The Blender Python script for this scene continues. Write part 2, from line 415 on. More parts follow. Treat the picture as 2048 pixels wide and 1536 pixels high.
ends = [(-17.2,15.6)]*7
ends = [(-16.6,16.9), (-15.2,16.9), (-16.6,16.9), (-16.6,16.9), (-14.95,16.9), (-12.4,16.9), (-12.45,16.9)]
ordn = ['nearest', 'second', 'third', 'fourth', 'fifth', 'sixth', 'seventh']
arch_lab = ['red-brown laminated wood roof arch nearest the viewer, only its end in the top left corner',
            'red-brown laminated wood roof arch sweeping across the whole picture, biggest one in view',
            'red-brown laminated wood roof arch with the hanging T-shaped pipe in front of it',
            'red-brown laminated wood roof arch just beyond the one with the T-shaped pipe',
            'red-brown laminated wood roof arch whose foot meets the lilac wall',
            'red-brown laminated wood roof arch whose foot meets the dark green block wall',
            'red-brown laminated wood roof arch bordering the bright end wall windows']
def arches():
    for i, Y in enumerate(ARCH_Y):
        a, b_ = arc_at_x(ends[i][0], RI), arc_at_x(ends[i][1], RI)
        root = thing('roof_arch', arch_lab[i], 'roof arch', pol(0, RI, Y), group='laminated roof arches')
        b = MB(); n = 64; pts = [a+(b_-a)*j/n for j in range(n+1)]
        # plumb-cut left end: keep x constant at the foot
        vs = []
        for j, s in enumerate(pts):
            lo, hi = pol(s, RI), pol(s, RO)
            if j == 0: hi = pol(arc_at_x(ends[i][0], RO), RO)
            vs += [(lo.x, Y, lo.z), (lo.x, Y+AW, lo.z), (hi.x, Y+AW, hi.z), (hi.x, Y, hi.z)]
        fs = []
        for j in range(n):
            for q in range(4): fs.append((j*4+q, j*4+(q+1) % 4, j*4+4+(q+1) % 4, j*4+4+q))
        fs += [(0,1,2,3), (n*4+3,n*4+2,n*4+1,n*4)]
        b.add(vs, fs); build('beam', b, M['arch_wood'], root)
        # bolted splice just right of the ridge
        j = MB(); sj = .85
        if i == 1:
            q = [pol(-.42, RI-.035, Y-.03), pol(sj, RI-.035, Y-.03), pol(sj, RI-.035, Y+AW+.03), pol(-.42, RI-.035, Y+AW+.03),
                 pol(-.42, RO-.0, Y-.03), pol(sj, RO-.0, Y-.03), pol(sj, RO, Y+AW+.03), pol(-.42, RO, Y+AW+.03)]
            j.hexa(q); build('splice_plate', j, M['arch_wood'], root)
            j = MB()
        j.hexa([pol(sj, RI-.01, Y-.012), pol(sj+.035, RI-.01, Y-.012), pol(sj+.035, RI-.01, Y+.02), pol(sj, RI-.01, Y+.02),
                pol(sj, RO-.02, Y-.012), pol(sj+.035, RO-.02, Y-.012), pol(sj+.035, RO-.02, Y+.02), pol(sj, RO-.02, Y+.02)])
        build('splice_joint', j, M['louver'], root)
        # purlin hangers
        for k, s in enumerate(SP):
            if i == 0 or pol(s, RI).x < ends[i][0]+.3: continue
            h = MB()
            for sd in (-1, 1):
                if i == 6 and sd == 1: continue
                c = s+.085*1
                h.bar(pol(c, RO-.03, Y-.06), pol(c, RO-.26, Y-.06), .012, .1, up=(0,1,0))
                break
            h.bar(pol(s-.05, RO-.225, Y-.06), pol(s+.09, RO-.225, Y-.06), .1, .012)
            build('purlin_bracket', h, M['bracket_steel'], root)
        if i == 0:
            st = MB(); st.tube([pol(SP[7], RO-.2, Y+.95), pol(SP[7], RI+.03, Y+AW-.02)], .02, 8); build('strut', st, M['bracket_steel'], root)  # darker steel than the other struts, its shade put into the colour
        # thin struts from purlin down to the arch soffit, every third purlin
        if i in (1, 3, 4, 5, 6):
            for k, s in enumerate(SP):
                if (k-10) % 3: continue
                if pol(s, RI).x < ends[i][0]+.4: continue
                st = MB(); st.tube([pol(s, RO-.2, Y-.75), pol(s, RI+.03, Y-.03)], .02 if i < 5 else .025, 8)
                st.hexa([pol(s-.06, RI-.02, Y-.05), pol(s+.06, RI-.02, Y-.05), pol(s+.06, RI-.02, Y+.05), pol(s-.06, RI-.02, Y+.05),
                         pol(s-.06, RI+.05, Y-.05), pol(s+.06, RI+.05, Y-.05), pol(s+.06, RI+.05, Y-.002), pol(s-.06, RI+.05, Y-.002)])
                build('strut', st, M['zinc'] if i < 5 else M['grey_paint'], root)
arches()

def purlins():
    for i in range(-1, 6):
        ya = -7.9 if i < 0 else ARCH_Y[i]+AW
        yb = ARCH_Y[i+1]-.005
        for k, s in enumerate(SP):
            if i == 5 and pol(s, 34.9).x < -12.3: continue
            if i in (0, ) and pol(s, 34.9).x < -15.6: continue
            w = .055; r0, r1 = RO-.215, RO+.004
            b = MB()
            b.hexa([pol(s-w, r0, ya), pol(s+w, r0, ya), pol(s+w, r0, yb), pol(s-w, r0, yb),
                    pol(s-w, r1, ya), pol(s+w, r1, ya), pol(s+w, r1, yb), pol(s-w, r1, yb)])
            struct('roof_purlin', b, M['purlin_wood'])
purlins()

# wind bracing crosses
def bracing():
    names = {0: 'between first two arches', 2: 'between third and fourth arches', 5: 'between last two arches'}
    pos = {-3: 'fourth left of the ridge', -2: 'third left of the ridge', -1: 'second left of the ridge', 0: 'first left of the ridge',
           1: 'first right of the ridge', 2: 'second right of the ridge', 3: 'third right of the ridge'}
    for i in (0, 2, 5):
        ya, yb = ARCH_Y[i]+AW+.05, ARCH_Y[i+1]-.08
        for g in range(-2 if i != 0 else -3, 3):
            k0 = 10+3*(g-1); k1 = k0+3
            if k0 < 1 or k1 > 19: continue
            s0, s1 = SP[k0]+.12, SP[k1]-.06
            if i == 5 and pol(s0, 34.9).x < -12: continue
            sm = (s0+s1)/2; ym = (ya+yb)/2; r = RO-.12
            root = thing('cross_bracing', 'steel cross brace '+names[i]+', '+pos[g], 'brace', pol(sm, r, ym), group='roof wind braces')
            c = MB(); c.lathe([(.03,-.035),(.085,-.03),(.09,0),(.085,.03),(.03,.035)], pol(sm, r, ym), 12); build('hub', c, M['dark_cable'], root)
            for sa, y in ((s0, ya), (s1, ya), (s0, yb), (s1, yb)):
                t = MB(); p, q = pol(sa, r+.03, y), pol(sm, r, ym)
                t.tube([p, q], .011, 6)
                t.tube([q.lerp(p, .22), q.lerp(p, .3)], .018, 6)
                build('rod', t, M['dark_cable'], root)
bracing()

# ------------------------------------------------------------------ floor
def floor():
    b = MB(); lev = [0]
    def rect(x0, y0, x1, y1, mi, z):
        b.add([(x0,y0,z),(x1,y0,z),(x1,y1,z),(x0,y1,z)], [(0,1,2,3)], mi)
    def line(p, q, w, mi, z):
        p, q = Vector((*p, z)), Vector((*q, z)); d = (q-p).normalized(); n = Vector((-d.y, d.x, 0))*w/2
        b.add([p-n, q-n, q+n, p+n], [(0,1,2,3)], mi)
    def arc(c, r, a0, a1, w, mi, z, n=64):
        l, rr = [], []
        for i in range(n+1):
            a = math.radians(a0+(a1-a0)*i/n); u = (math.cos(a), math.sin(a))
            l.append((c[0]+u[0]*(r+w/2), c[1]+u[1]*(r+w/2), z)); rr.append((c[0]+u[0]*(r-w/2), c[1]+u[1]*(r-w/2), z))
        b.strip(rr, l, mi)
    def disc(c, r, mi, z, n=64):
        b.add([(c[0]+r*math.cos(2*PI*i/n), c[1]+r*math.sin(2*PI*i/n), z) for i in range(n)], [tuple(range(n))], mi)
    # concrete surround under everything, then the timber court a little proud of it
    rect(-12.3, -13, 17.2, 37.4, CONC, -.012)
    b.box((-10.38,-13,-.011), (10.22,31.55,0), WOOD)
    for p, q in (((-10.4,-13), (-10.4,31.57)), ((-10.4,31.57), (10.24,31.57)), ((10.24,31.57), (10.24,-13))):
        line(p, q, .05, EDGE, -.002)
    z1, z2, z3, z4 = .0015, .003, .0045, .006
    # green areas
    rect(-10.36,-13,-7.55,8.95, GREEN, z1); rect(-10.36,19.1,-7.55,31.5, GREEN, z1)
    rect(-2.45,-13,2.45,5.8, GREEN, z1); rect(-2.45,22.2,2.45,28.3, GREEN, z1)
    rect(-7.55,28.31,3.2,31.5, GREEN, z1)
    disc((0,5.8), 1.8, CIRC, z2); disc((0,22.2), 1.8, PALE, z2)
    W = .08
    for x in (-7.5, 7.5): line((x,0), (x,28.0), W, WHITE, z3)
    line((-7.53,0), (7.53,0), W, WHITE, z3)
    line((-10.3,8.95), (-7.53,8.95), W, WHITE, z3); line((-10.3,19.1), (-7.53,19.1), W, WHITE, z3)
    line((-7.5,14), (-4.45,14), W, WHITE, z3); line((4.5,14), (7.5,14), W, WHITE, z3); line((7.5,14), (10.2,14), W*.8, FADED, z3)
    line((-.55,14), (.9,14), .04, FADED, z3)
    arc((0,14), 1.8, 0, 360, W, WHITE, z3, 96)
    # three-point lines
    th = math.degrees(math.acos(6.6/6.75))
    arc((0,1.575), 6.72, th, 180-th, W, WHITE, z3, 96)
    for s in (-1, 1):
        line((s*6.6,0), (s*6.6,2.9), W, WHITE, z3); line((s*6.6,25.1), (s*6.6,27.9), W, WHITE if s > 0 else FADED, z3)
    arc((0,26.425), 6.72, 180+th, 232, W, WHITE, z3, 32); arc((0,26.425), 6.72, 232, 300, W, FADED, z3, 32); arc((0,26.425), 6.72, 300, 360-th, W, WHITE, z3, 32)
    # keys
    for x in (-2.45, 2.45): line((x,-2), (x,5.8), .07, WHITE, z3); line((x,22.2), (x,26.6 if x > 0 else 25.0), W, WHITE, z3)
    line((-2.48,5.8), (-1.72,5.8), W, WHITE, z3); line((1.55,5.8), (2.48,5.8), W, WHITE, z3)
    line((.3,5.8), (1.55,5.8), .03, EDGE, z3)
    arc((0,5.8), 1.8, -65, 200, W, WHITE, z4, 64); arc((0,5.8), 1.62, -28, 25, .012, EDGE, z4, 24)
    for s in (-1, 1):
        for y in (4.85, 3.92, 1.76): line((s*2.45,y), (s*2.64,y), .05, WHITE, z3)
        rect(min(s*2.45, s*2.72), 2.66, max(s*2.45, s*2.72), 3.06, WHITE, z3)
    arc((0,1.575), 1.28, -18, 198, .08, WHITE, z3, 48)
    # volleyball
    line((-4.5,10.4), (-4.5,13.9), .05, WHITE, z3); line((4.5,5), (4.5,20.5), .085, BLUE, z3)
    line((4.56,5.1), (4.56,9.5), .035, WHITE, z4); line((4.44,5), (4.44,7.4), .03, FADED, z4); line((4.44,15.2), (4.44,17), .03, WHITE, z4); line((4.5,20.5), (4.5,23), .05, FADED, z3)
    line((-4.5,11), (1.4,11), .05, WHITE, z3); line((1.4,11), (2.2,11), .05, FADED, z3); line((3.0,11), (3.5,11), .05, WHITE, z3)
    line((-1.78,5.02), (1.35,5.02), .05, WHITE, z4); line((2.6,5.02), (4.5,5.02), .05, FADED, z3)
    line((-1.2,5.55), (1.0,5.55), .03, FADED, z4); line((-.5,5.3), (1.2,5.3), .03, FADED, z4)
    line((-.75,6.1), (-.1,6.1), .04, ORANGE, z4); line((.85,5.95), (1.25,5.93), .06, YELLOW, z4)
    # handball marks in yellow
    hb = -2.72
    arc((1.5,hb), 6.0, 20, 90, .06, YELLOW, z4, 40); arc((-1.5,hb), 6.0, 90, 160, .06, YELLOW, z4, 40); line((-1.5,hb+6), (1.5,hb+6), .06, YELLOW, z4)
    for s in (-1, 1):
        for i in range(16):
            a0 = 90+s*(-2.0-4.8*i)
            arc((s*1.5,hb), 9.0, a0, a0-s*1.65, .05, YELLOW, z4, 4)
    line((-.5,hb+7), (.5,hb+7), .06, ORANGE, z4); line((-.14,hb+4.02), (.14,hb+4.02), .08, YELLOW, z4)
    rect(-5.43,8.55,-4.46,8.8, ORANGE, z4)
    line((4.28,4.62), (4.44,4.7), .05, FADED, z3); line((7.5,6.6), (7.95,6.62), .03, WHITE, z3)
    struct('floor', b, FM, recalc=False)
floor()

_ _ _

## The problem
Give every line of the material that includes the string "picture".

## Answer below
The Blender Python script for this scene continues. Write part 2, from line 415 on. More parts follow. Treat the picture as 2048 pixels wide and 1536 pixels high.
            'red-brown laminated wood roof arch sweeping across the whole picture, biggest one in view',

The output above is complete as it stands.